President Muhammadu Buhari on Thursday continued the blame game that has characterised his administration in blaming past leaders for Nigeria’s woes.
In his Independence Day speech marking Nigeria’s 60hth anniversary, Buhari applauded his administration but lampooned those who governed the country from 1999 to 2015, the year he became a civilian president.
As Buhari noted, out of the 60 years of Nigeria’s independence, the military ruled for a total of 29 years. Buhari was one of the military heads of state, ruling from December 31, 1983, when he overthrew the government of President Shehu Shagari, to August 1985, when he was overthrown by General Ibrahim Babangida
Olusegun Obasanjo, a retired general and former military head of state, became a civilian president in May 1999, as Nigeria returned to democratic rule after years of despotic military rule. He ruled for two terms of four years each, and handed over to Musa Yar’Adua.

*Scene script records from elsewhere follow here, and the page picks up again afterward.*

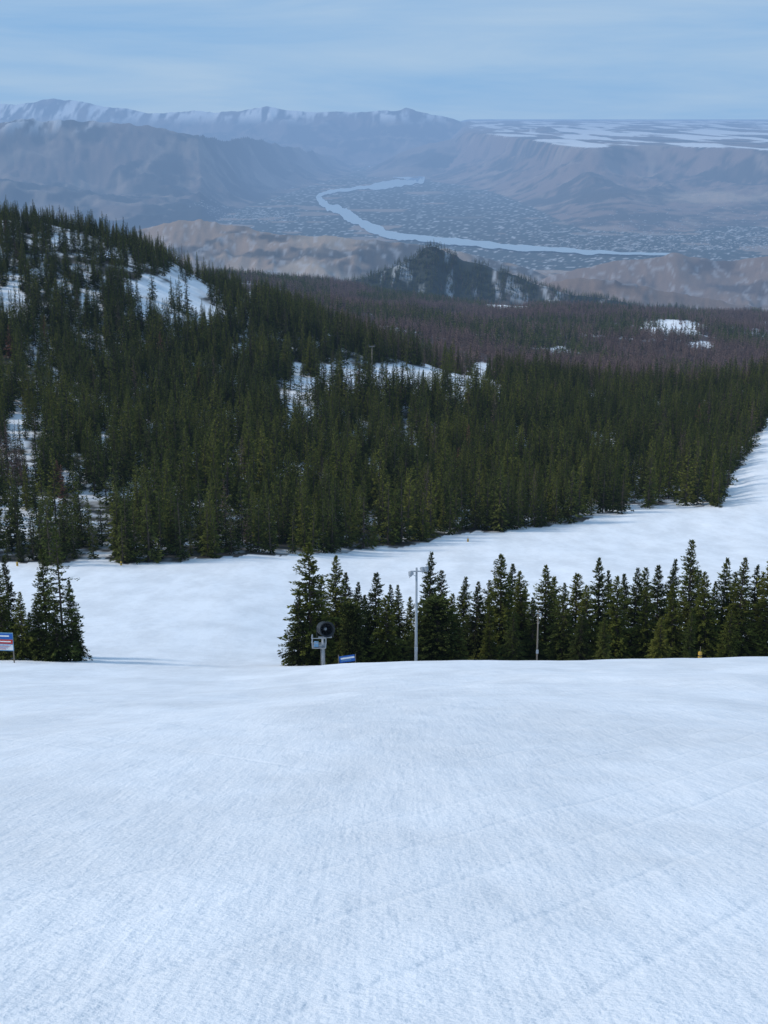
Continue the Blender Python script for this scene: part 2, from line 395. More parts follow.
# ------------------------------------------------------------------ trees
def make_tree(name, seed, H, R, nbr, ntuft, ts, mat, bare=.05, power=.85, irr=.25, gap=0.0, trunk_r=.16, tw=.45, round_=False):
    rg = np.random.default_rng(seed)
    V = []; Fc = []; tip = []; mi = []
    seg = 5; levels = 4
    lean = rg.normal(0, .012, 2)*H
    for k in range(levels+1):
        f = k/levels; rad = trunk_r*(1-f)+.012
        for s in range(seg):
            an = 2*math.pi*s/seg
            V.append((lean[0]*f*f+rad*math.cos(an), lean[1]*f*f+rad*math.sin(an), -.6+f*(H*.985+.6))); tip.append(0)
    for k in range(levels):
        for s in range(seg):
            a_, b_ = k*seg+s, k*seg+(s+1) % seg
            Fc.append((a_, b_, b_+seg, a_+seg)); mi.append(0)
    lob = rg.uniform(0, 6.28, 4)
    for b in range(nbr):
        f = bare+(1-bare)*((b+rg.uniform(0, 1))/nbr)
        f = min(f, .985)
        if gap and f < .8 and vnoise(np.array([f*14.]), np.array([seed*1.7]), 3)[0] < gap: continue
        an = rg.uniform(0, 2*math.pi)
        ff = (f-bare)/(1-bare)
        if round_: prof = math.sqrt(max(0, 1-(2*(ff*.92+.08)-1)**2))**.8
        else: prof = (1-ff)**power*min(1, .62+ff*3.5)
        lobe = 1+irr*.7*math.sin(2*an+lob[0]+ff*5)+irr*.5*math.sin(3*an+lob[1]+ff*9)
        Lb = R*prof*lobe*rg.uniform(1-irr*1.3, 1+irr*.6)+.06
        up = -.35+ff*1.1 if not round_ else .1+ff*.9
        z0 = f*H
        dx, dy = math.cos(an), math.sin(an)
        br = rg.uniform(0, 1)
        if Lb > .5 and ntuft > 5:
            i0 = len(V); w = .03
            e = Lb*.85; ez = z0+up*e*.55
            cx, cy = lean[0]*f*f, lean[1]*f*f
            V += [(cx-dy*w, cy+dx*w, z0), (cx+dy*w, cy-dx*w, z0), (cx+dx*e, cy+dy*e, ez), (cx, cy, z0+.06)]
            tip += [0]*4; Fc += [(i0, i0+1, i0+2), (i0+1, i0+3, i0+2)]; mi += [0, 0]
        nt_ = max(2, int(ntuft*(.3+.7*Lb/R)))
        sz = 1.0-.62*ff if not round_ else .9
        for q in range(nt_):
            u = (rg.uniform(.12, 1))**.75
            e = u*Lb
            sag = up*e*.55+(-.18*e*u if ff < .6 else .05*e)
            sw = rg.normal(0, .15)*Lb*(1.05-u*.85)
            cx = lean[0]*f*f+dx*e-dy*sw; cy = lean[1]*f*f+dy*e+dx*sw; cz = z0+sag+rg.normal(0, ts*.18)
            s_ = ts*rg.uniform(.6, 1.35)*sz
            da = an+rg.normal(0, .55); dz = rg.normal(.02+.35*up, .28)
            d = (math.cos(da), math.sin(da), dz)
            tilt = rg.normal(0, .5)
            sd = (-math.sin(da)*math.cos(tilt), math.cos(da)*math.cos(tilt), math.sin(tilt))
            i0 = len(V); w = s_*tw
            V += [(cx-d[0]*s_*.4, cy-d[1]*s_*.4, cz-d[2]*s_*.4), (cx+sd[0]*w, cy+sd[1]*w, cz+sd[2]*w-.12*s_),
                  (cx+d[0]*s_*.9, cy+d[1]*s_*.9, cz+d[2]*s_*.9), (cx-sd[0]*w, cy-sd[1]*w, cz-sd[2]*w-.12*s_)]
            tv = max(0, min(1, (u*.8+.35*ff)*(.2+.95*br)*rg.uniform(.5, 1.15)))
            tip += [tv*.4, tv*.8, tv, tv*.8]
            Fc.append((i0, i0+1, i0+2, i0+3)); mi.append(1)
    me = bpy.data.meshes.new(name); me.from_pydata(V, [], Fc)
    me.materials.append(M_BARK); me.materials.append(mat)
    me.polygons.foreach_set("material_index", mi)
    a = me.attributes.new("tip", 'FLOAT', 'POINT'); a.data.foreach_set("value", tip)
    me.update(); return me

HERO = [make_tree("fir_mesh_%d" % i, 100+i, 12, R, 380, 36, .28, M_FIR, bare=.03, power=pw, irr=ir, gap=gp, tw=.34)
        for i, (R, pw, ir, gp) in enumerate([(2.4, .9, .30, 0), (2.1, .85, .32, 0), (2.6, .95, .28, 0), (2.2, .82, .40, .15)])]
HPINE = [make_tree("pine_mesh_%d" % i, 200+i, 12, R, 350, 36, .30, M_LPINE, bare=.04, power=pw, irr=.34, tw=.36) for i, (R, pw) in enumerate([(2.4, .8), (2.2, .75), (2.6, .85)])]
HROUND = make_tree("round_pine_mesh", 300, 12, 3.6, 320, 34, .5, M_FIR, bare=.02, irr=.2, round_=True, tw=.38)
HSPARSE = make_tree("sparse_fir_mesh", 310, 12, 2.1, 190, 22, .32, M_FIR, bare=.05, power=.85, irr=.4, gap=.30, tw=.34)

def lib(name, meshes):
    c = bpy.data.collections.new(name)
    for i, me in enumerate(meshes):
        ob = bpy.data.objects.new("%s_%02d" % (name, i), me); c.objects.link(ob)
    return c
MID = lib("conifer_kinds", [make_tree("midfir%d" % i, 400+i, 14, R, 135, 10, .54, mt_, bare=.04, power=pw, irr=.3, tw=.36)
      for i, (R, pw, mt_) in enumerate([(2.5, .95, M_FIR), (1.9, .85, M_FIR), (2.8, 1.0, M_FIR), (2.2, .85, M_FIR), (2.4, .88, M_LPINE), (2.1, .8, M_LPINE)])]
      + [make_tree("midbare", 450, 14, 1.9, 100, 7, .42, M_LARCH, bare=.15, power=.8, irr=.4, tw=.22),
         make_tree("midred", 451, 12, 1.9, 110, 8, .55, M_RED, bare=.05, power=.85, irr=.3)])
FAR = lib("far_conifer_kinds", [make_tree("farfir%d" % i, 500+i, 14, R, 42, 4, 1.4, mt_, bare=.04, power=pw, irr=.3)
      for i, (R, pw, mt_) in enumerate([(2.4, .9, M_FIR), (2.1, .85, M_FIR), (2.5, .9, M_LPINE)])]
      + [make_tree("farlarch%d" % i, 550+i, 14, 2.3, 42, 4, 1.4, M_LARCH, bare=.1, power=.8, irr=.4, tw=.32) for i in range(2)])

def instancer(name, pos, scl, rot, idx, coll):
    me = bpy.data.meshes.new(name); n = len(pos)
    me.vertices.add(n); me.vertices.foreach_set("co", pos.astype(np.float32).ravel())
    a = me.attributes.new("t_scale", 'FLOAT_VECTOR', 'POINT'); a.data.foreach_set("vector", scl.astype(np.float32).ravel())
    a = me.attributes.new("t_rot", 'FLOAT_VECTOR', 'POINT'); a.data.foreach_set("vector", rot.astype(np.float32).ravel())
    a = me.attributes.new("t_idx", 'INT', 'POINT'); a.data.foreach_set("value", idx.astype(np.int32))
    me.update()
    ob = bpy.data.objects.new(name, me); scene.collection.objects.link(ob)
    g = bpy.data.node_groups.new(name+"_nodes", 'GeometryNodeTree')
    g.interface.new_socket("Geometry", in_out='INPUT', socket_type='NodeSocketGeometry')
    g.interface.new_socket("Geometry", in_out='OUTPUT', socket_type='NodeSocketGeometry')
    gi = g.nodes.new('NodeGroupInput'); go = g.nodes.new('NodeGroupOutput')
    ip = g.nodes.new('GeometryNodeInstanceOnPoints'); ci = g.nodes.new('GeometryNodeCollectionInfo')
    ci.inputs['Collection'].default_value = coll; ci.inputs['Separate Children'].default_value = True; ci.inputs['Reset Children'].default_value = True
    def na(nm, dt):
        q = g.nodes.new('GeometryNodeInputNamedAttribute'); q.data_type = dt; q.inputs['Name'].default_value = nm
        return [s for s in q.outputs if s.enabled and s.name == 'Attribute'][0]
    g.links.new(gi.outputs[0], ip.inputs['Points']); g.links.new(ci.outputs[0], ip.inputs['Instance'])
    ip.inputs['Pick Instance'].default_value = True
    g.links.new(na("t_idx", 'INT'), ip.inputs['Instance Index'])
    g.links.new(na("t_rot", 'FLOAT_VECTOR'), ip.inputs['Rotation'])
    g.links.new(na("t_scale", 'FLOAT_VECTOR'), ip.inputs['Scale'])
    g.links.new(ip.outputs[0], go.inputs[0])
    md = ob.modifiers.new("scatter", 'NODES'); md.node_group = g
    return ob

def scatter(y0, y1, area_per, half=.36, thin=None):
    n = int((y1*y1-y0*y0)*half/area_per)
    y = np.sqrt(rng.uniform(y0*y0, y1*y1, n)); x = rng.uniform(-half, half, n)*y
    z, k = height(x, y)
    f, px, py = forest_mask(x, y, z)
    keep = rng.uniform(0, 1, n) < f
    return x[keep], y[keep], z[keep], k[keep], px[keep], py[keep]

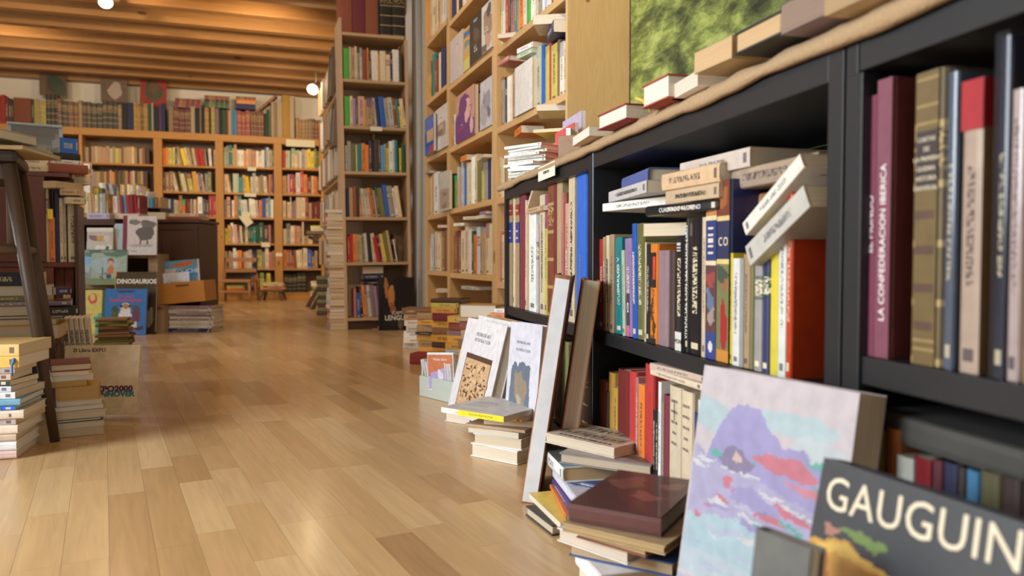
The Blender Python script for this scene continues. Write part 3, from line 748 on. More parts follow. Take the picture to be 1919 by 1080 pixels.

Yar’Adua could not complete his first term before he died, and was succeeded by Goodluck Jonathan, his Vice President. Jonathan went on to win the presidential election in 2011, and was defeated in 2015 by Buhari.
Buhari said Nigeria’s leaders within this period drove the country near to the brink.
“Those in the previous Governments from 1999 – 2015 who presided over the near destruction of the country have now the impudence to attempt to criticize our efforts,” Buhari said.
He declared that “no government in the past did what we are doing with such scarce resources. We have managed to keep things going in spite of the disproportionate spending on security”.
Buhari’s speech was probably a last-minute arrangement. The Presidency had previously there would be Independence Day speech by the president. This changed on Wednesday, when the government affirmed there was going to a Presidential broadcast.
His comment was a reaction to strings of criticisms that have trained the government’s seeming inability to rein in the killer squads, bandits and terrorists that have made life unbearable for Nigerians in virtually all corners of the country.
Obasanjo has been one of the loudest voices criticizing Buhari’s administration and asking the leadership to take responsibility and salvage the nation. Recently ,he warned that Nigeria had become more divided under Buhari’s watch than at any other time in the history of the county.